> GIVEN REQUEST
Track down each line that has the word "writing" and copy it.

> EXERCISE DATA

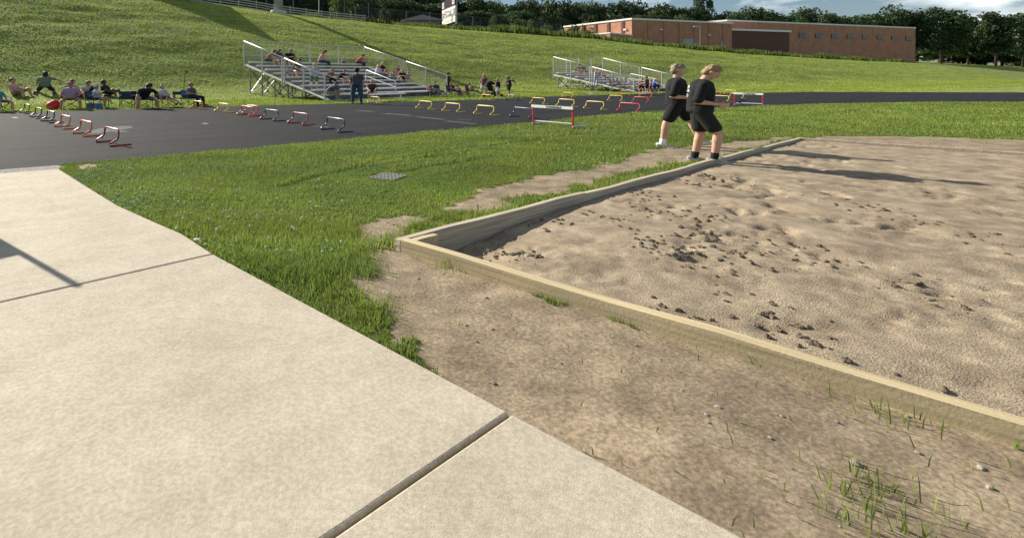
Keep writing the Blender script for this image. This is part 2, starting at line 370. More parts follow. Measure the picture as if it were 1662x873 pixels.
...
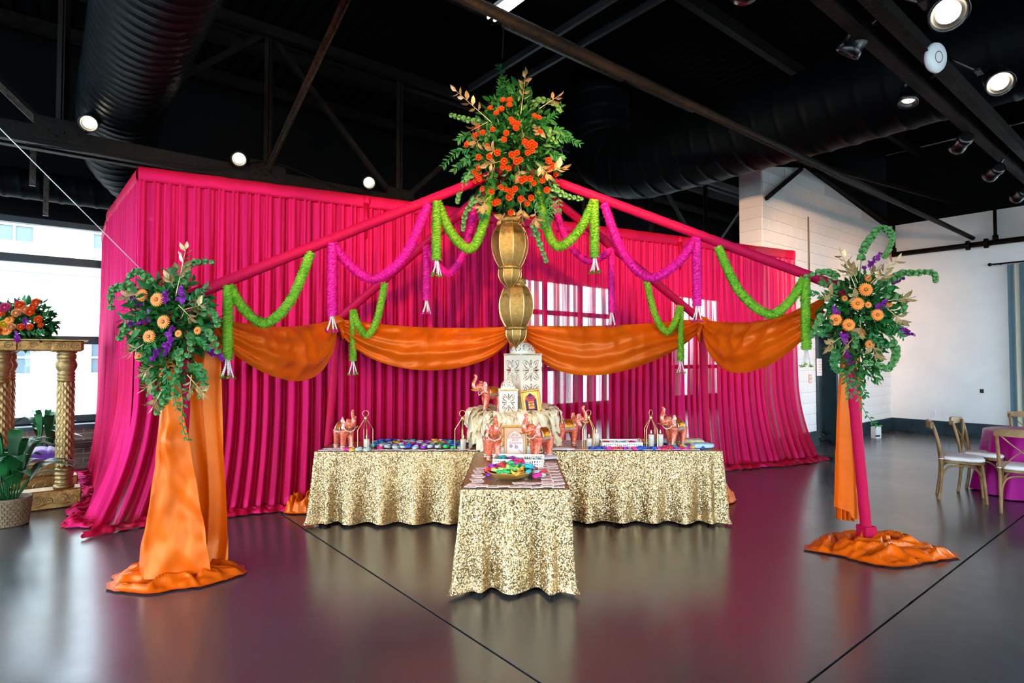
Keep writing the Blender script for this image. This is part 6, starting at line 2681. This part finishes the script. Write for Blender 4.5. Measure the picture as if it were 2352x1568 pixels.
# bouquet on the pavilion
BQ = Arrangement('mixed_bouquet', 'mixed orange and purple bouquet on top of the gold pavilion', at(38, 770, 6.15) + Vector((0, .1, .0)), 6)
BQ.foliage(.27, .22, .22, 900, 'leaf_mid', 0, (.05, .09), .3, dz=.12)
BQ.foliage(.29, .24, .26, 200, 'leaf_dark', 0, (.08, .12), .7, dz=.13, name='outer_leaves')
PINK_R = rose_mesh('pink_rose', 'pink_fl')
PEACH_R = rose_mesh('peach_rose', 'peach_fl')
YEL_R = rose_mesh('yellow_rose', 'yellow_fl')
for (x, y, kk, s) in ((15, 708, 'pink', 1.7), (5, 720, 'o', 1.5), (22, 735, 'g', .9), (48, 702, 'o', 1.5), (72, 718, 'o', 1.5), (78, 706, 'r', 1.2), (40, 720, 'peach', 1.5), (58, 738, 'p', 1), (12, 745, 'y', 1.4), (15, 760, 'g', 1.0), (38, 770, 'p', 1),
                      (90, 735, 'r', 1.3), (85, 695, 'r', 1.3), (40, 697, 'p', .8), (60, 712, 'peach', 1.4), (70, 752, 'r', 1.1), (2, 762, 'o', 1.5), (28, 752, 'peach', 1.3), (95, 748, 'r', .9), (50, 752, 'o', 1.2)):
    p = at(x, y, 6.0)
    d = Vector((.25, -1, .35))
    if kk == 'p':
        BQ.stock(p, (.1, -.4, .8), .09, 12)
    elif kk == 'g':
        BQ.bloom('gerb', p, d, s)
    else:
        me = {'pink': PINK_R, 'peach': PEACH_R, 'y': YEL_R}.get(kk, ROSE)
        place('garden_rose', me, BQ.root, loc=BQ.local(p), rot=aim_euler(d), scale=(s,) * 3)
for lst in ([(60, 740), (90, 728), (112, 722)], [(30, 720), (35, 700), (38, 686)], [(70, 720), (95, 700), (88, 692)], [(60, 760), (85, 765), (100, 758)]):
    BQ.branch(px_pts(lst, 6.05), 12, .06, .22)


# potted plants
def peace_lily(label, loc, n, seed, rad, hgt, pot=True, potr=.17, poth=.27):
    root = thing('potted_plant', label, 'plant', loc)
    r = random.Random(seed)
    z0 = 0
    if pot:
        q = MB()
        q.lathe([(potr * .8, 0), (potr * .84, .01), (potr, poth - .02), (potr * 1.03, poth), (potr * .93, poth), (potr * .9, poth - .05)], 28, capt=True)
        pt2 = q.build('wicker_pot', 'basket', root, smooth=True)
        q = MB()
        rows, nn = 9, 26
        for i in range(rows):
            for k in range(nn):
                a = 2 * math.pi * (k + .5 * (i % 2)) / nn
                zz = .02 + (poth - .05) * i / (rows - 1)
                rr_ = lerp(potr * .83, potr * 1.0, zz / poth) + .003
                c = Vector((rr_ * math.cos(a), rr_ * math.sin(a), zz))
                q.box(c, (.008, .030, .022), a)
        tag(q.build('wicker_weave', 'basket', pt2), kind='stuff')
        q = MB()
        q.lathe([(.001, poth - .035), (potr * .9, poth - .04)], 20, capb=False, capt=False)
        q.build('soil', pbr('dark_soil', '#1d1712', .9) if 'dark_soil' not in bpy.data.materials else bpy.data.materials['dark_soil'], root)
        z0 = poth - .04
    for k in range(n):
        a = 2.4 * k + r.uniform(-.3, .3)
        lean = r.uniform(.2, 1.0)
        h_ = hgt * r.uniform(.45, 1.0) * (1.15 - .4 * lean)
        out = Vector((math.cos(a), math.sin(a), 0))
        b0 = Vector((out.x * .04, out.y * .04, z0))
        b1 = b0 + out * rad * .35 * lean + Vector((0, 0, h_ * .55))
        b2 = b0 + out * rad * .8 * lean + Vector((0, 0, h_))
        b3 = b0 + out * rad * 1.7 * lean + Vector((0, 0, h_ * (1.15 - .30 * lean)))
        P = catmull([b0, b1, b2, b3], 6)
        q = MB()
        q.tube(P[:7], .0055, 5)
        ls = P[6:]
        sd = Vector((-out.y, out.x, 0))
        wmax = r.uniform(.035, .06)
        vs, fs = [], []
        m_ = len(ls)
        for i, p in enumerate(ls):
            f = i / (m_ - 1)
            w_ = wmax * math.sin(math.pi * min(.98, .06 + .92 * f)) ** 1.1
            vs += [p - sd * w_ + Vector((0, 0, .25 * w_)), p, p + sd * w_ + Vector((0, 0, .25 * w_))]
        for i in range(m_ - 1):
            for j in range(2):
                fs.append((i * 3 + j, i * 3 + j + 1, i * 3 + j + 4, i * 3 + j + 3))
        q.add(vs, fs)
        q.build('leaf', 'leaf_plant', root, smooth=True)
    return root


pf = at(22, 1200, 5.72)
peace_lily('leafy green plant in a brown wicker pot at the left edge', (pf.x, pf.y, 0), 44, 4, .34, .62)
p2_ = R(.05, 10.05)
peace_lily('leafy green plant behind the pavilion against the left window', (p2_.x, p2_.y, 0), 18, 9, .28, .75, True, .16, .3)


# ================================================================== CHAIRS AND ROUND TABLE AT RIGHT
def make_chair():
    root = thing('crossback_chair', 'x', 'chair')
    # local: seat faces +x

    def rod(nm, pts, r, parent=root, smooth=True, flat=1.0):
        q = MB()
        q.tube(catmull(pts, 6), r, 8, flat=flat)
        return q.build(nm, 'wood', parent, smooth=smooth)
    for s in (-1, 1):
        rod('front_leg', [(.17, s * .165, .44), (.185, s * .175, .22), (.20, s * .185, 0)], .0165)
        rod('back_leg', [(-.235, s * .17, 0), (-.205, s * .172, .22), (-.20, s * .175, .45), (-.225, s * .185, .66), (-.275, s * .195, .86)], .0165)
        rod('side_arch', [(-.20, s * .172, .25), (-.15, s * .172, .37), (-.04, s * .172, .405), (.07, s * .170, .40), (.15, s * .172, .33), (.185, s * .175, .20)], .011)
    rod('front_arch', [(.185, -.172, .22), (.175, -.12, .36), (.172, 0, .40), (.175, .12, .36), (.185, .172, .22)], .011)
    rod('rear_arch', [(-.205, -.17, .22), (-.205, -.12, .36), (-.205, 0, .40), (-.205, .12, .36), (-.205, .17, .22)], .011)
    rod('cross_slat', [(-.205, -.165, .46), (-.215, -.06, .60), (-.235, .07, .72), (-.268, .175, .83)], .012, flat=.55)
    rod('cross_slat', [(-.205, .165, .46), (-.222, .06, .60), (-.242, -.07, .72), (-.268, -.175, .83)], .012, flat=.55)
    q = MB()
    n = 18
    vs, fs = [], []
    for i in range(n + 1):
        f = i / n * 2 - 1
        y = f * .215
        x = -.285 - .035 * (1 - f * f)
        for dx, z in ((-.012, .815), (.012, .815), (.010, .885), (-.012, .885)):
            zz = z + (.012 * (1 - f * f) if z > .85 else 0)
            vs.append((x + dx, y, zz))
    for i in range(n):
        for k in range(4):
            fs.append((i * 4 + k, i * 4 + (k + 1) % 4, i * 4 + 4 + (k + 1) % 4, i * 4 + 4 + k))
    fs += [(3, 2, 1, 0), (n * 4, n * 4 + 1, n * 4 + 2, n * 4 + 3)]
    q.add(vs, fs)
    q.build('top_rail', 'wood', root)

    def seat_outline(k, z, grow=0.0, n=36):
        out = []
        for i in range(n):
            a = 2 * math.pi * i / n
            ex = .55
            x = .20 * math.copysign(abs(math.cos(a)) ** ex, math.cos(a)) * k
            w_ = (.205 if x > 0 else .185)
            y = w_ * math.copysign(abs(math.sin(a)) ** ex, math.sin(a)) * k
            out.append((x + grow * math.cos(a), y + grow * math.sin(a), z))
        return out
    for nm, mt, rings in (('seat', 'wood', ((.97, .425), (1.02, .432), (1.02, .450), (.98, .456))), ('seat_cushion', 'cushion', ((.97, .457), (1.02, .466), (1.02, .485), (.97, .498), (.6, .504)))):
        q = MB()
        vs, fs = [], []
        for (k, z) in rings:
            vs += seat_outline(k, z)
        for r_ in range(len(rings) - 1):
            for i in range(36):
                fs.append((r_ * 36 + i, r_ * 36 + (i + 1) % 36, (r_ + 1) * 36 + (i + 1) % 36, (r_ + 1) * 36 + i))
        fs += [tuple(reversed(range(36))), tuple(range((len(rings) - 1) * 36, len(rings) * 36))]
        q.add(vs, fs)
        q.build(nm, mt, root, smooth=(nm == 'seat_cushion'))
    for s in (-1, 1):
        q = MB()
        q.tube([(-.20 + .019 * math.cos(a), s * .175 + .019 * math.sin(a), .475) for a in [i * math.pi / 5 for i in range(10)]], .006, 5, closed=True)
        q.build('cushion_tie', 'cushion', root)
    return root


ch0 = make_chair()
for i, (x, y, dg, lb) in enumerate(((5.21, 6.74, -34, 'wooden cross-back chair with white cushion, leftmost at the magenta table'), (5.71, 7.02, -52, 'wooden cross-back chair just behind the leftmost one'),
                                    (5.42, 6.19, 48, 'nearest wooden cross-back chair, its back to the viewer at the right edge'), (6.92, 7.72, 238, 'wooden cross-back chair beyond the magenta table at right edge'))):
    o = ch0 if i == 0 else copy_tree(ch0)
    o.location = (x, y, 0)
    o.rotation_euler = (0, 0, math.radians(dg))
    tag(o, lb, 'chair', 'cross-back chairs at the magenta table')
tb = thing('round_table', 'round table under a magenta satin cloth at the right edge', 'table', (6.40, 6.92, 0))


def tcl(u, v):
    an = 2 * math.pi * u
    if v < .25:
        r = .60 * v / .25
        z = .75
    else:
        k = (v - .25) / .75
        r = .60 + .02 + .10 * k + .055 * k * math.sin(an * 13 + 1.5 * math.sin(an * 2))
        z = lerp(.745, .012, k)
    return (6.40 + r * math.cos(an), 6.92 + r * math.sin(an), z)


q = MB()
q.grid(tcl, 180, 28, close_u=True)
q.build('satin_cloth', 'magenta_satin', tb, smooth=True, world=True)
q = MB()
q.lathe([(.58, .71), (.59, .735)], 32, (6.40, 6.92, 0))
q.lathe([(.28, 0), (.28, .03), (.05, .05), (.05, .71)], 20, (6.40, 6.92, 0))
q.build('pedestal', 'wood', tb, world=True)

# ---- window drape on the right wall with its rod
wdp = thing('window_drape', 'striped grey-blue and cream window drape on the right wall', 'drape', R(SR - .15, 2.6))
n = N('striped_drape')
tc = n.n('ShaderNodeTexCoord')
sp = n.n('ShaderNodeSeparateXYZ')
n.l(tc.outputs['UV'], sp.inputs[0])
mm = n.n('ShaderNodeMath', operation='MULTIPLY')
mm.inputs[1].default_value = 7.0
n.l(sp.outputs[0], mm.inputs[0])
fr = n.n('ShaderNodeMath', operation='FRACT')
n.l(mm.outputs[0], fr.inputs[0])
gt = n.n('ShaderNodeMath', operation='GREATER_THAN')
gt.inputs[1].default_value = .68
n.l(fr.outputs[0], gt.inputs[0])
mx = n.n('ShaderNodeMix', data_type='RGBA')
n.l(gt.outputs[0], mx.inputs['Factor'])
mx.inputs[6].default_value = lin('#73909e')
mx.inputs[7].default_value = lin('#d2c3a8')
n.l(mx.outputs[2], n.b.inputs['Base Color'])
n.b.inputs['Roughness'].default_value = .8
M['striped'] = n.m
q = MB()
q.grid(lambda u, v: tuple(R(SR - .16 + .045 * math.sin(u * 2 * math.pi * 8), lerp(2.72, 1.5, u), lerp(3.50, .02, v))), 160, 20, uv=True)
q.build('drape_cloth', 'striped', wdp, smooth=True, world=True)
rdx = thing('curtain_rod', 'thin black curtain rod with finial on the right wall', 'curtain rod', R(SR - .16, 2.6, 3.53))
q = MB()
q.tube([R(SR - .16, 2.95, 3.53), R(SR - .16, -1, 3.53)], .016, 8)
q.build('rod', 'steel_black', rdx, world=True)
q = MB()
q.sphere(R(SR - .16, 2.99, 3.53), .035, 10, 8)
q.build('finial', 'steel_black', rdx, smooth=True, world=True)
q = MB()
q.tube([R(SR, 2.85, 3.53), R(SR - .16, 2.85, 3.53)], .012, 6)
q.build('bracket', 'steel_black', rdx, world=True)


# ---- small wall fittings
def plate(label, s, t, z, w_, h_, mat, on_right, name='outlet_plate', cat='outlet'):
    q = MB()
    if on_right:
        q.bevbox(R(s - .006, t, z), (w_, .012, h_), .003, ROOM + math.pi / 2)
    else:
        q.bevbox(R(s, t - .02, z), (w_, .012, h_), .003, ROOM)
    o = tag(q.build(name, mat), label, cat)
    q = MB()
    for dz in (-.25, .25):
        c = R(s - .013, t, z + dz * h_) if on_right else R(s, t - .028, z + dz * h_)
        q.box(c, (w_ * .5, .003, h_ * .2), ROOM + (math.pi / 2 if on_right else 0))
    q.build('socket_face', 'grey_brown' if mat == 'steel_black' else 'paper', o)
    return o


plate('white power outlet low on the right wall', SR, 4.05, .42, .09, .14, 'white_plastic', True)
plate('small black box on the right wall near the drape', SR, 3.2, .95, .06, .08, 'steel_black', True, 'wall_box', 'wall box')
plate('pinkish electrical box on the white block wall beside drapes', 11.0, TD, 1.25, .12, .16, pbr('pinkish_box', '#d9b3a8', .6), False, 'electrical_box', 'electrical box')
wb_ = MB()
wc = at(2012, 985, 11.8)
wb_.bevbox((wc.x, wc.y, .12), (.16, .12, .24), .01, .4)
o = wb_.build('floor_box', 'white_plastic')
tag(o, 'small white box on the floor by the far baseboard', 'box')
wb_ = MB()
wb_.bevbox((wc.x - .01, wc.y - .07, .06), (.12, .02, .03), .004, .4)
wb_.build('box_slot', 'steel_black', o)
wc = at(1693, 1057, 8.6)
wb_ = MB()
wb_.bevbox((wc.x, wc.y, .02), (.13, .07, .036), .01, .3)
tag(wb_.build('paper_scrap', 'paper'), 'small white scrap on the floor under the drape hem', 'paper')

> ANSWER TO THIS PROBLEM
Keep writing the Blender script for this image. This is part 2, starting at line 370. More parts follow. Measure the picture as if it were 1662x873 pixels.
Keep writing the Blender script for this image. This is part 6, starting at line 2681. This part finishes the script. Write for Blender 4.5. Measure the picture as if it were 2352x1568 pixels.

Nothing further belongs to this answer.